- Given data
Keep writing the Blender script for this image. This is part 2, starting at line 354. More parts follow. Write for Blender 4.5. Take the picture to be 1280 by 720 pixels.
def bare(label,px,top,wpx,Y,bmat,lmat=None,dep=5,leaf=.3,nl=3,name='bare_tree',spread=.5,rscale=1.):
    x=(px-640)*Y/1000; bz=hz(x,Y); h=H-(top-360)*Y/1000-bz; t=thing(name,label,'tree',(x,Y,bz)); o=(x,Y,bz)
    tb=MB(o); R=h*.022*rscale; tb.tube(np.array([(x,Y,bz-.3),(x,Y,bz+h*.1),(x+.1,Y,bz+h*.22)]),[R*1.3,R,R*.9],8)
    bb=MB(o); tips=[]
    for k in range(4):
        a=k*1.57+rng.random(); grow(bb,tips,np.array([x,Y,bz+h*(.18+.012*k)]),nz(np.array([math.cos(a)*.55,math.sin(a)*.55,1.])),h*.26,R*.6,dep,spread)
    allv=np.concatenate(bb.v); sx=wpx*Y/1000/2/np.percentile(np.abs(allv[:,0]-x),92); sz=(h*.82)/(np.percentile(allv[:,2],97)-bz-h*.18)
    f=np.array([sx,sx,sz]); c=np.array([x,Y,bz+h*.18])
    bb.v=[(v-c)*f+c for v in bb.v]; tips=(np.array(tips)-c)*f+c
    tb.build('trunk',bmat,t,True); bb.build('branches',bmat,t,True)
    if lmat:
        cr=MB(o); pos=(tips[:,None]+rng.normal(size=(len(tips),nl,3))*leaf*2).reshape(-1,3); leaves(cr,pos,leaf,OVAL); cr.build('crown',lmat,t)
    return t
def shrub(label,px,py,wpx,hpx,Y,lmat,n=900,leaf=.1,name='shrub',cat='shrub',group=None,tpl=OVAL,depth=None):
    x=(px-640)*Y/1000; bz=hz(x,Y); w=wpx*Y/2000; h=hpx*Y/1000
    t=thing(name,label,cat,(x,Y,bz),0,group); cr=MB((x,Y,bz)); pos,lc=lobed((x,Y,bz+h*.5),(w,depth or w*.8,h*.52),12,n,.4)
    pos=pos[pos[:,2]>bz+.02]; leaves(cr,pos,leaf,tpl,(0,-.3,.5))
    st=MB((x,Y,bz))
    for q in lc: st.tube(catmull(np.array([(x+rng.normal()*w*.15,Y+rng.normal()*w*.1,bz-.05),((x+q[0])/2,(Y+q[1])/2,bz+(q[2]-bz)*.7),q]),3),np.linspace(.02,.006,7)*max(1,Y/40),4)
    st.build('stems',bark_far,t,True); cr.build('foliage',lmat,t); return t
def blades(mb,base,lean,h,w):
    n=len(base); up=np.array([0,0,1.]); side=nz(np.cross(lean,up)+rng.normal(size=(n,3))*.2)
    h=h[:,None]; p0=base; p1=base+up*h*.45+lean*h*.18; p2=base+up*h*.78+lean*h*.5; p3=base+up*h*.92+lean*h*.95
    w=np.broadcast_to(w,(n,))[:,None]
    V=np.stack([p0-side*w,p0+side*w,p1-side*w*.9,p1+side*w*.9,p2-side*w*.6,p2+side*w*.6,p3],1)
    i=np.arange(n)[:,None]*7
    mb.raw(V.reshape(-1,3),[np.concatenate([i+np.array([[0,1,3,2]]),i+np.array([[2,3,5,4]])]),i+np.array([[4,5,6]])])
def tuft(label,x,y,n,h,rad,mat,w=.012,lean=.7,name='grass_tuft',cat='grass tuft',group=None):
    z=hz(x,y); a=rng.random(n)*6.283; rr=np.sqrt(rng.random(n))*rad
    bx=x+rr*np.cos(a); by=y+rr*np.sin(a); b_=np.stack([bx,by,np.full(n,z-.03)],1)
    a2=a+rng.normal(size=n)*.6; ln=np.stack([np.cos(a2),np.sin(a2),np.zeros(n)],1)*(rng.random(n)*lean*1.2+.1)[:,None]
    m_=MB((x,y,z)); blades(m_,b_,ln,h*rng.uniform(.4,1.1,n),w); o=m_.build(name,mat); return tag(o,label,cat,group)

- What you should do
Extract all of the data above and output it character for character.

- Problem solution
Keep writing the Blender script for this image. This is part 2, starting at line 354. More parts follow. Write for Blender 4.5. Take the picture to be 1280 by 720 pixels.
def bare(label,px,top,wpx,Y,bmat,lmat=None,dep=5,leaf=.3,nl=3,name='bare_tree',spread=.5,rscale=1.):
    x=(px-640)*Y/1000; bz=hz(x,Y); h=H-(top-360)*Y/1000-bz; t=thing(name,label,'tree',(x,Y,bz)); o=(x,Y,bz)
    tb=MB(o); R=h*.022*rscale; tb.tube(np.array([(x,Y,bz-.3),(x,Y,bz+h*.1),(x+.1,Y,bz+h*.22)]),[R*1.3,R,R*.9],8)
    bb=MB(o); tips=[]
    for k in range(4):
        a=k*1.57+rng.random(); grow(bb,tips,np.array([x,Y,bz+h*(.18+.012*k)]),nz(np.array([math.cos(a)*.55,math.sin(a)*.55,1.])),h*.26,R*.6,dep,spread)
    allv=np.concatenate(bb.v); sx=wpx*Y/1000/2/np.percentile(np.abs(allv[:,0]-x),92); sz=(h*.82)/(np.percentile(allv[:,2],97)-bz-h*.18)
    f=np.array([sx,sx,sz]); c=np.array([x,Y,bz+h*.18])
    bb.v=[(v-c)*f+c for v in bb.v]; tips=(np.array(tips)-c)*f+c
    tb.build('trunk',bmat,t,True); bb.build('branches',bmat,t,True)
    if lmat:
        cr=MB(o); pos=(tips[:,None]+rng.normal(size=(len(tips),nl,3))*leaf*2).reshape(-1,3); leaves(cr,pos,leaf,OVAL); cr.build('crown',lmat,t)
    return t
def shrub(label,px,py,wpx,hpx,Y,lmat,n=900,leaf=.1,name='shrub',cat='shrub',group=None,tpl=OVAL,depth=None):
    x=(px-640)*Y/1000; bz=hz(x,Y); w=wpx*Y/2000; h=hpx*Y/1000
    t=thing(name,label,cat,(x,Y,bz),0,group); cr=MB((x,Y,bz)); pos,lc=lobed((x,Y,bz+h*.5),(w,depth or w*.8,h*.52),12,n,.4)
    pos=pos[pos[:,2]>bz+.02]; leaves(cr,pos,leaf,tpl,(0,-.3,.5))
    st=MB((x,Y,bz))
    for q in lc: st.tube(catmull(np.array([(x+rng.normal()*w*.15,Y+rng.normal()*w*.1,bz-.05),((x+q[0])/2,(Y+q[1])/2,bz+(q[2]-bz)*.7),q]),3),np.linspace(.02,.006,7)*max(1,Y/40),4)
    st.build('stems',bark_far,t,True); cr.build('foliage',lmat,t); return t
def blades(mb,base,lean,h,w):
    n=len(base); up=np.array([0,0,1.]); side=nz(np.cross(lean,up)+rng.normal(size=(n,3))*.2)
    h=h[:,None]; p0=base; p1=base+up*h*.45+lean*h*.18; p2=base+up*h*.78+lean*h*.5; p3=base+up*h*.92+lean*h*.95
    w=np.broadcast_to(w,(n,))[:,None]
    V=np.stack([p0-side*w,p0+side*w,p1-side*w*.9,p1+side*w*.9,p2-side*w*.6,p2+side*w*.6,p3],1)
    i=np.arange(n)[:,None]*7
    mb.raw(V.reshape(-1,3),[np.concatenate([i+np.array([[0,1,3,2]]),i+np.array([[2,3,5,4]])]),i+np.array([[4,5,6]])])
def tuft(label,x,y,n,h,rad,mat,w=.012,lean=.7,name='grass_tuft',cat='grass tuft',group=None):
    z=hz(x,y); a=rng.random(n)*6.283; rr=np.sqrt(rng.random(n))*rad
    bx=x+rr*np.cos(a); by=y+rr*np.sin(a); b_=np.stack([bx,by,np.full(n,z-.03)],1)
    a2=a+rng.normal(size=n)*.6; ln=np.stack([np.cos(a2),np.sin(a2),np.zeros(n)],1)*(rng.random(n)*lean*1.2+.1)[:,None]
    m_=MB((x,y,z)); blades(m_,b_,ln,h*rng.uniform(.4,1.1,n),w); o=m_.build(name,mat); return tag(o,label,cat,group)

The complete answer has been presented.